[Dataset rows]
+---+

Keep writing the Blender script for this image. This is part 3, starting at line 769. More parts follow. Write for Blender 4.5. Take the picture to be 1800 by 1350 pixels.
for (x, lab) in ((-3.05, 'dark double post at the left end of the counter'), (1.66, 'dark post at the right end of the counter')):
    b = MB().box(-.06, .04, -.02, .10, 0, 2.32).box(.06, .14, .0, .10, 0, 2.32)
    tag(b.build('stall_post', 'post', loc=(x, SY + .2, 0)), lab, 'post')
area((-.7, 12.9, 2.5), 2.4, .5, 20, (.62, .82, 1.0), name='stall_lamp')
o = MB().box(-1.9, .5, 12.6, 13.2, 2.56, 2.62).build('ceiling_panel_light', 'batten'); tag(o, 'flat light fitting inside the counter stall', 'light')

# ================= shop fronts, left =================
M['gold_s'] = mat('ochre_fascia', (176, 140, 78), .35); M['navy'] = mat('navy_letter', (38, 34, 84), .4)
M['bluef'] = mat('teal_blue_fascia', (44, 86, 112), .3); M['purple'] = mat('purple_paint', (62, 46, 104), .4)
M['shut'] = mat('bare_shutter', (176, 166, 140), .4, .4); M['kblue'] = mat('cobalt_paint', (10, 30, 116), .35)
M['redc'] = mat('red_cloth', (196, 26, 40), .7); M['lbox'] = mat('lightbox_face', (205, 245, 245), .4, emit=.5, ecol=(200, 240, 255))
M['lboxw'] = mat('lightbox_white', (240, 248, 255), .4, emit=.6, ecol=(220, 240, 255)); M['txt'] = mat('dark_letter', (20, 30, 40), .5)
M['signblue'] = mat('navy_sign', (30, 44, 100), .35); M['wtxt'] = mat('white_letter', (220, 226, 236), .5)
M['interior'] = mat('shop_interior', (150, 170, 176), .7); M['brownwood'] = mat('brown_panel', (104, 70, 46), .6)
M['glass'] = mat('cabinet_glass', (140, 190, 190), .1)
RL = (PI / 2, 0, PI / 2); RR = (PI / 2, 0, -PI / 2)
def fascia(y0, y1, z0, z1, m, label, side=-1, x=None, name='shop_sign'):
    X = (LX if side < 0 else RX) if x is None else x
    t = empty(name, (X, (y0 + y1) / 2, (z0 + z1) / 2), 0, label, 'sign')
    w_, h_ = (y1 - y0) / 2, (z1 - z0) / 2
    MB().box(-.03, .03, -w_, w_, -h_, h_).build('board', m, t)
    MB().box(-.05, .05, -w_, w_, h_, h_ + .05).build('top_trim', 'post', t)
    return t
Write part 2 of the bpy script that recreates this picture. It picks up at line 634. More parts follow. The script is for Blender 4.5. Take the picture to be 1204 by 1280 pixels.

+---+

-- GIVEN REQUEST --
Go through the records above and retype each one exactly.

-- ANSWER --
Keep writing the Blender script for this image. This is part 3, starting at line 769. More parts follow. Write for Blender 4.5. Take the picture to be 1800 by 1350 pixels.
for (x, lab) in ((-3.05, 'dark double post at the left end of the counter'), (1.66, 'dark post at the right end of the counter')):
    b = MB().box(-.06, .04, -.02, .10, 0, 2.32).box(.06, .14, .0, .10, 0, 2.32)
    tag(b.build('stall_post', 'post', loc=(x, SY + .2, 0)), lab, 'post')
area((-.7, 12.9, 2.5), 2.4, .5, 20, (.62, .82, 1.0), name='stall_lamp')
o = MB().box(-1.9, .5, 12.6, 13.2, 2.56, 2.62).build('ceiling_panel_light', 'batten'); tag(o, 'flat light fitting inside the counter stall', 'light')

# ================= shop fronts, left =================
M['gold_s'] = mat('ochre_fascia', (176, 140, 78), .35); M['navy'] = mat('navy_letter', (38, 34, 84), .4)
M['bluef'] = mat('teal_blue_fascia', (44, 86, 112), .3); M['purple'] = mat('purple_paint', (62, 46, 104), .4)
M['shut'] = mat('bare_shutter', (176, 166, 140), .4, .4); M['kblue'] = mat('cobalt_paint', (10, 30, 116), .35)
M['redc'] = mat('red_cloth', (196, 26, 40), .7); M['lbox'] = mat('lightbox_face', (205, 245, 245), .4, emit=.5, ecol=(200, 240, 255))
M['lboxw'] = mat('lightbox_white', (240, 248, 255), .4, emit=.6, ecol=(220, 240, 255)); M['txt'] = mat('dark_letter', (20, 30, 40), .5)
M['signblue'] = mat('navy_sign', (30, 44, 100), .35); M['wtxt'] = mat('white_letter', (220, 226, 236), .5)
M['interior'] = mat('shop_interior', (150, 170, 176), .7); M['brownwood'] = mat('brown_panel', (104, 70, 46), .6)
M['glass'] = mat('cabinet_glass', (140, 190, 190), .1)
RL = (PI / 2, 0, PI / 2); RR = (PI / 2, 0, -PI / 2)
def fascia(y0, y1, z0, z1, m, label, side=-1, x=None, name='shop_sign'):
    X = (LX if side < 0 else RX) if x is None else x
    t = empty(name, (X, (y0 + y1) / 2, (z0 + z1) / 2), 0, label, 'sign')
    w_, h_ = (y1 - y0) / 2, (z1 - z0) / 2
    MB().box(-.03, .03, -w_, w_, -h_, h_).build('board', m, t)
    MB().box(-.05, .05, -w_, w_, h_, h_ + .05).build('top_trim', 'post', t)
    return t
Write part 2 of the bpy script that recreates this picture. It picks up at line 634. More parts follow. The script is for Blender 4.5. Take the picture to be 1204 by 1280 pixels.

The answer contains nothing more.